My (23F) sister (25F) recently got engaged to her fiancé (26M) after they'd been dating for a year. Their engagement party was basically a dinner with friends and close relatives, and my sister went all out on the food.
To her, marriage is a huge deal, and she's had her whole wedding and married life planned out since we were kids.
I've never felt the same excitement for weddings and kids and such things, even though I do want it at some point, and since I'm a lesbian in an homophobic family, I long ago accepted that a big fancy wedding with my father walking me down the aisle isn't part of the plan.
This doesn't sadden me much, but my sister (who's the only one in my family who know about my sexuality) has been convinced that I'm jealous of her since she started dating her fiancé.
The dinner started out great, but after the main course, my family and relatives started asking about my dating life. It was pretty harmless questions at first, such as 'When are you getting a boyfriend?' and 'Why aren't you dating? I saw that boy hitting on you just yesterday!'
It annoyed me, but my sister seemed even more annoyed. After dessert, when the alcohol started kicking in, the questions got a little out of hand. My mom said 'I can't believe your sister got engaged first, you've always been more social!' and my grandma commented on that I was 'the more attractive sister'.
My sister obviously got hurt by this, and I caught her crying in the bathroom at one point. I tried to talk to her, but all she said was 'Happy? You've made my engagement all about you.' and then avoided me for the rest of the party.
So this is the part where I might have been the bad guy. After my aunt asked when I would get a boyfriend for the millionth time, and I'd had my millionth glass of wine, I told her that I'd never get a boyfriend, but when I got a girlfriend she'd be the first to know.

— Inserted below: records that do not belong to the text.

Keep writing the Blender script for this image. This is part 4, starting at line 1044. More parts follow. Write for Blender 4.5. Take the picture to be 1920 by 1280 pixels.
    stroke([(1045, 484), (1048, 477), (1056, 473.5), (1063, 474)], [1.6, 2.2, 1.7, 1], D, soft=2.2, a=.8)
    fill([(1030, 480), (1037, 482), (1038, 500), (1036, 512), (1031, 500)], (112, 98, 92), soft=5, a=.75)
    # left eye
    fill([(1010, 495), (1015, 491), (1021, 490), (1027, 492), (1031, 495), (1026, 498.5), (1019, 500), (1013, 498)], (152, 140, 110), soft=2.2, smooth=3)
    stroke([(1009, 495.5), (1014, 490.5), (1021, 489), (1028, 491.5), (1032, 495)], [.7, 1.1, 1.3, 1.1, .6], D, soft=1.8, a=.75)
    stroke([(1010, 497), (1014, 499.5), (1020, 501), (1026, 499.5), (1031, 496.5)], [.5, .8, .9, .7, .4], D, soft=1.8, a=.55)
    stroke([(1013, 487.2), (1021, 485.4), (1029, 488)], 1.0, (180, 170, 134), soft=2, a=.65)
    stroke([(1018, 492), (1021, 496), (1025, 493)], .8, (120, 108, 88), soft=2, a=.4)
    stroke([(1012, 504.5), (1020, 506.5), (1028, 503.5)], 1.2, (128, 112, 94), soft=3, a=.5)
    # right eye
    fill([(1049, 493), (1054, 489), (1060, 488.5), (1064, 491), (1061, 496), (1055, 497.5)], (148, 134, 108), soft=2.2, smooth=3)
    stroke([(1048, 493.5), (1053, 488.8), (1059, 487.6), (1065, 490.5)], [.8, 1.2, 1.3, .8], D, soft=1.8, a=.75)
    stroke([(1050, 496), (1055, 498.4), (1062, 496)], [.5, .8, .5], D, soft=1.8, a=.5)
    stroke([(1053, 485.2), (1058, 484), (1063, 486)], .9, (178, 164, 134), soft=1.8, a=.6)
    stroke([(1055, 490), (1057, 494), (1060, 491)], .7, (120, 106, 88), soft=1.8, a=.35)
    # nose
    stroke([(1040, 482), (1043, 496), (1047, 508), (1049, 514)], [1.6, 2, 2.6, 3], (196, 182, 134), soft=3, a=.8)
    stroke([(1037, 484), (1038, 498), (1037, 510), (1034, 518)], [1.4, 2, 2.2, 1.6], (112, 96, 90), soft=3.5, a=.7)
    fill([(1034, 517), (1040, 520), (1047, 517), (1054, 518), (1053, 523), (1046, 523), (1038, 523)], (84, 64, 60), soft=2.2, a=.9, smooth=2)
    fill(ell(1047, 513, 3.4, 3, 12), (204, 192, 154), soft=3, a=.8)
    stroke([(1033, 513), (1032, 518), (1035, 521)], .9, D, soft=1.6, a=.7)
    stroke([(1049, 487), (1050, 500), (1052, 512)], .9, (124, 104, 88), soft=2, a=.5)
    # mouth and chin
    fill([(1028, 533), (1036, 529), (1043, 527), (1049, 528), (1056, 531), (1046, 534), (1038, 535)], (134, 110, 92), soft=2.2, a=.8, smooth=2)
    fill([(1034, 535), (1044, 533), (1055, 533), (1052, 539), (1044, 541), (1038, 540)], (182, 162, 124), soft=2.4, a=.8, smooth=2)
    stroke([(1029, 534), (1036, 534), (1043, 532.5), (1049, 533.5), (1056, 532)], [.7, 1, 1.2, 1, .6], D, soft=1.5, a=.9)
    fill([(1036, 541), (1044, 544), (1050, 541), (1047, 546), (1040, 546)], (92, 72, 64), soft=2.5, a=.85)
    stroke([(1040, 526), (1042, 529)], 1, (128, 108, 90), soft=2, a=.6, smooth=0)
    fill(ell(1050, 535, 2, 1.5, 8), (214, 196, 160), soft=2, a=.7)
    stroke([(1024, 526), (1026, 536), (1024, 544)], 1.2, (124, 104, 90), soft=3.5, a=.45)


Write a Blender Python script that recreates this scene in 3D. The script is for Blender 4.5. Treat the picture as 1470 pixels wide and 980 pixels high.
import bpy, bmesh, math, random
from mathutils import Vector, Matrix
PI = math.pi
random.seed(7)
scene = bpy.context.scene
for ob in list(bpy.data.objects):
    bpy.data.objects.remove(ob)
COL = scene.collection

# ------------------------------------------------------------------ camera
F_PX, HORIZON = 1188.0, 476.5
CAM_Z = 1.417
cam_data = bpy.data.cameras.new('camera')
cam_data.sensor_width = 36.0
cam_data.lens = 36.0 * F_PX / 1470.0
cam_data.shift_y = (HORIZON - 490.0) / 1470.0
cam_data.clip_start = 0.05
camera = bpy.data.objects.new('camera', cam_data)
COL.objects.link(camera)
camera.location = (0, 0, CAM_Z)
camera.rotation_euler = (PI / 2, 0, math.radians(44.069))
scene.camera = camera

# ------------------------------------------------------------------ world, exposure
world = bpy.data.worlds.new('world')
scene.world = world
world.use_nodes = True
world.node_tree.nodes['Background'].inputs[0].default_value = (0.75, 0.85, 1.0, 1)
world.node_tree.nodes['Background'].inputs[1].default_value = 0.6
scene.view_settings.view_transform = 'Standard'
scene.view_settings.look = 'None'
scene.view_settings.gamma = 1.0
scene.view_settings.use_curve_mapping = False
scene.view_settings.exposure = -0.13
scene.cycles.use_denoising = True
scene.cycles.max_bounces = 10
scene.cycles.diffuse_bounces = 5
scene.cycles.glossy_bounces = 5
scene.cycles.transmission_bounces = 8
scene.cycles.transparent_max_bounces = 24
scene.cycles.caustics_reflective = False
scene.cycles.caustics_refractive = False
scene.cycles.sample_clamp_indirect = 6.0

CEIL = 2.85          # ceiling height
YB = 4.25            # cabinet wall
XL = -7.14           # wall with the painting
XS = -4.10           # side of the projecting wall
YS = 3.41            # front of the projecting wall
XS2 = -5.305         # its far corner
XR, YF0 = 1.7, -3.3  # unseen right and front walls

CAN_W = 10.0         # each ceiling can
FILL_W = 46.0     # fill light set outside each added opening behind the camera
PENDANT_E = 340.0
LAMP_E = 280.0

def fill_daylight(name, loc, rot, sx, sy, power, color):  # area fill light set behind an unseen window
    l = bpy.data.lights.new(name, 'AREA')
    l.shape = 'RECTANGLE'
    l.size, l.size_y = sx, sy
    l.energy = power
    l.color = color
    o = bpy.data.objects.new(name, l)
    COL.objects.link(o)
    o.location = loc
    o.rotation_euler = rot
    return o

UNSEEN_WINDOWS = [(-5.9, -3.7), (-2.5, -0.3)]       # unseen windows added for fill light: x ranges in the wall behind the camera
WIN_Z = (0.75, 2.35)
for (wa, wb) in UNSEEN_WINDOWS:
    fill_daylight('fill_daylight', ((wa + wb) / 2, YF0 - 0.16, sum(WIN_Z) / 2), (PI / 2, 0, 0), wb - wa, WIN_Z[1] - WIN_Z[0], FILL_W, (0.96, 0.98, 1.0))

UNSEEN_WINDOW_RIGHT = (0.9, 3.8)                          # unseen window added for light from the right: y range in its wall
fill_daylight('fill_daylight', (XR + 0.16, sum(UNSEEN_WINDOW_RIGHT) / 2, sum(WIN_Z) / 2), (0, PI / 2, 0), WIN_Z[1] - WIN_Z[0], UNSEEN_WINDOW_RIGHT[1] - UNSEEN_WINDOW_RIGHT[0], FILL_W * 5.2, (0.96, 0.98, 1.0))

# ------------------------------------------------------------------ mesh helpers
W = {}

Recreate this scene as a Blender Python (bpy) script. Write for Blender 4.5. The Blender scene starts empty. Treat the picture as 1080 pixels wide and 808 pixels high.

I then stormed out of the apartment, accidentally knocking a glass over, and took a cab home. My phone immediately started blowing up, but I turned notifications off and went straight to bed.
One of me and my sister's mutual friends, who was at the party, told me the next day that a wild discussion about what I said to my aunt was held and then the party was cut short. My sister locked herself in her room crying and everyone went home.
I have now been blocked by most of my family and relatives. My sister sent me a nasty text about how me coming out at her party stole her thunder, and my mother no longer considers me family.
I'm not gonna try to make up excuses for my behavior, because I definitely could have been a more supporting sister, but I just wanted to know, AITA?
ESH Let me explain. It isn’t YOUR fault you were asked questions. Period. The relatives kept saying stuff that was 1) Taking the shine off of your sister 2) Bringing up your dating status.
It's easy to say come out earlier, not necessarily the easiest thing to do irl though.
NTA You weren’t the one making it all about you, your family was. Who the fuck says that someone is more attractive than someone else right in front of the person?
ESH. There are a bunch of homophobic a**holes. You shouldn't have made a scene, and you shouldn't have been drinking. That was not the place nor the time to come out. By the sound of it, both sisters have suffered their fair share of emotional abuse from their family.
'My grandma commented on that I was 'the more attractive sister.''
Instead of coming out, publicly saying, 'wow, what a f-ked up thing to say Grandma. What is wrong with you? This is my sister's engagement party, who says that at someone else's engagement party? Why can't you all be happy for my sister, who is engaged and looking beautiful?'
It's looking like you might be the favoured younger child, and you've not done anything to call that out before. ESH I really feel bad for your sister, imagine being called the unattractive sibling at your engagement party and have everyone prioritise your single sister's potential future engagement over your own actual engagement.